Begin

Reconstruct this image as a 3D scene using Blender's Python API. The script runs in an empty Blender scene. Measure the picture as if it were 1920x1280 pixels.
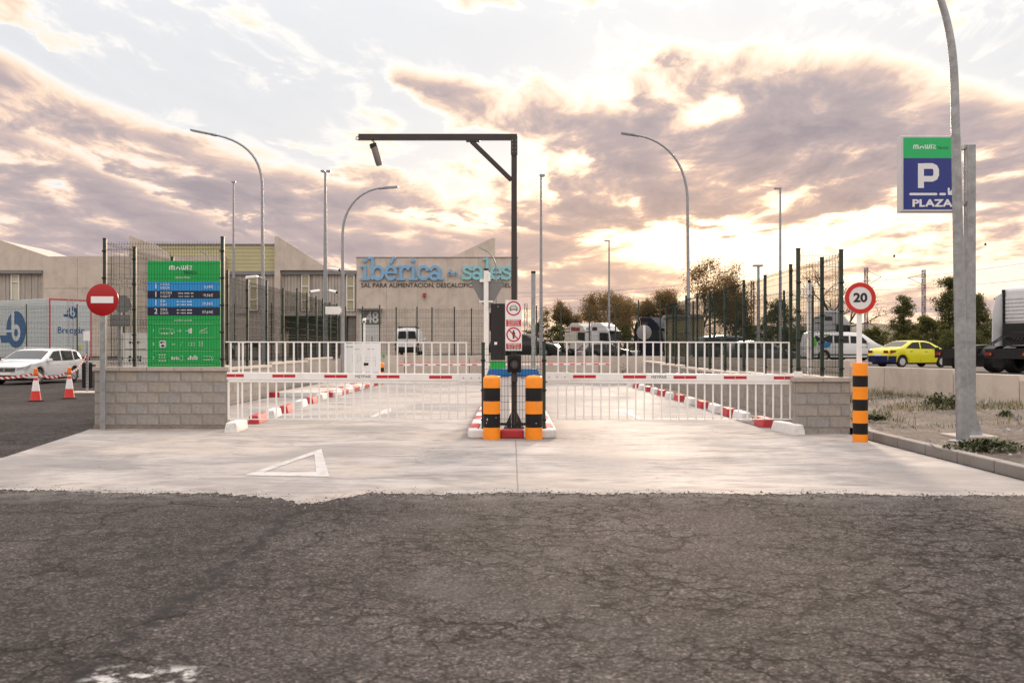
import bpy, math, random
import numpy as np
from mathutils import Vector, Matrix
R = math.radians
random.seed(7)
S = bpy.context.scene
COL = S.collection

# ------------------------------------------------------------------ camera
FPX, HZ, EYE = 1867.0, 652.0, 1.49          # focal length in photo pixels, horizon row, eye height
cam = bpy.data.cameras.new('camera')
cam.sensor_width = 36.0
cam.lens = FPX/1920*36
cam.shift_y = (HZ-640)/1920
cam.clip_end = 3000
cam.clip_start = 0.1
cam.dof.use_dof = True
cam.dof.focus_distance = 18.0
cam.dof.aperture_fstop = 3.2
camo = bpy.data.objects.new('camera', cam)
camo.location = (0, 0, EYE)
camo.rotation_euler = (R(90), 0, 0)
COL.objects.link(camo)
S.camera = camo

# ------------------------------------------------------------------ exposure
S.view_settings.view_transform = 'Standard'
S.view_settings.look = 'None'
S.view_settings.exposure = 0.52
S.view_settings.gamma = 1.0
S.view_settings.use_curve_mapping = False

# ------------------------------------------------------------------ sky
SUN_AZ, SUN_EL = R(11.0), R(11.0)
W = bpy.data.worlds.new('World')
S.world = W
W.use_nodes = True


class NT:
    def __init__(s, tree):
        s.t = tree
    def n(s, typ, **kw):
        o = s.t.nodes.new(typ)
        for k, v in kw.items():
            setattr(o, k, v)
        return o
    def put(s, sock, v):
        if hasattr(v, 'is_output') or isinstance(v, bpy.types.NodeSocket):
            s.t.links.new(v, sock)
        else:
            sock.default_value = v
    def m(s, op, a, b=None, c=None, clamp=False):
        o = s.n('ShaderNodeMath', operation=op, use_clamp=clamp)
        s.put(o.inputs[0], a)
        if b is not None: s.put(o.inputs[1], b)
        if c is not None: s.put(o.inputs[2], c)
        return o.outputs[0]
    def vec(s, x, y, z=0.0):
        o = s.n('ShaderNodeCombineXYZ')
        for i, q in enumerate((x, y, z)): s.put(o.inputs[i], q)
        return o.outputs[0]
    def sep(s, v):
        o = s.n('ShaderNodeSeparateXYZ'); s.put(o.inputs[0], v)
        return o.outputs[0], o.outputs[1], o.outputs[2]
    def noise(s, v, scale=1.0, detail=4.0, rough=0.5, dist=0.0, color=False):
        o = s.n('ShaderNodeTexNoise')
        if v is not None: s.put(o.inputs['Vector'], v)
        o.inputs['Scale'].default_value = scale
        o.inputs['Detail'].default_value = detail
        o.inputs['Roughness'].default_value = rough
        o.inputs['Distortion'].default_value = dist
        return o.outputs['Color' if color else 'Fac']
    def voro(s, v, scale, feature='F1', rnd=1.0):
        o = s.n('ShaderNodeTexVoronoi', feature=feature)
        s.put(o.inputs['Vector'], v)
        o.inputs['Scale'].default_value = scale
        o.inputs['Randomness'].default_value = rnd
        return o
    def ramp(s, f, stops, interp='LINEAR'):
        o = s.n('ShaderNodeValToRGB')
        o.color_ramp.interpolation = interp
        e = o.color_ramp.elements
        while len(e) < len(stops): e.new(0.5)
        for q, (p, c) in zip(e, stops):
            q.position = p
            q.color = (c, c, c, 1) if isinstance(c, (int, float)) else (c[0], c[1], c[2], 1)
        s.put(o.inputs[0], f)
        return o.outputs[0]
    def mix(s, f, a, b, mode='MIX'):
        o = s.n('ShaderNodeMix', data_type='RGBA', blend_type=mode)
        s.put(o.inputs[0], f)
        s.put(o.inputs[6], a if not isinstance(a, tuple) else (*a[:3], 1))
        s.put(o.inputs[7], b if not isinstance(b, tuple) else (*b[:3], 1))
        return o.outputs[2]
    def smooth(s, v, a, b):
        o = s.n('ShaderNodeMapRange', interpolation_type='SMOOTHSTEP')
        s.put(o.inputs[0], v)
        o.inputs[1].default_value = a; o.inputs[2].default_value = b
        return o.outputs[0]
    def scale(s, c, k):
        o = s.n('ShaderNodeVectorMath', operation='SCALE')
        s.put(o.inputs[0], c); s.put(o.inputs[3], k)
        return o.outputs[0]
    def vadd(s, a, b):
        o = s.n('ShaderNodeVectorMath', operation='ADD')
        s.put(o.inputs[0], a); s.put(o.inputs[1], b)
        return o.outputs[0]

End

TASK DESCRIPTION: From the opening line of the listing above through the line bearing "COL = S.collection", repeat each line exactly. Drop every picture.

OUTPUT BELOW:
Reconstruct this image as a 3D scene using Blender's Python API. The script runs in an empty Blender scene. Measure the picture as if it were 1920x1280 pixels.
import bpy, math, random
import numpy as np
from mathutils import Vector, Matrix
R = math.radians
random.seed(7)
S = bpy.context.scene
COL = S.collection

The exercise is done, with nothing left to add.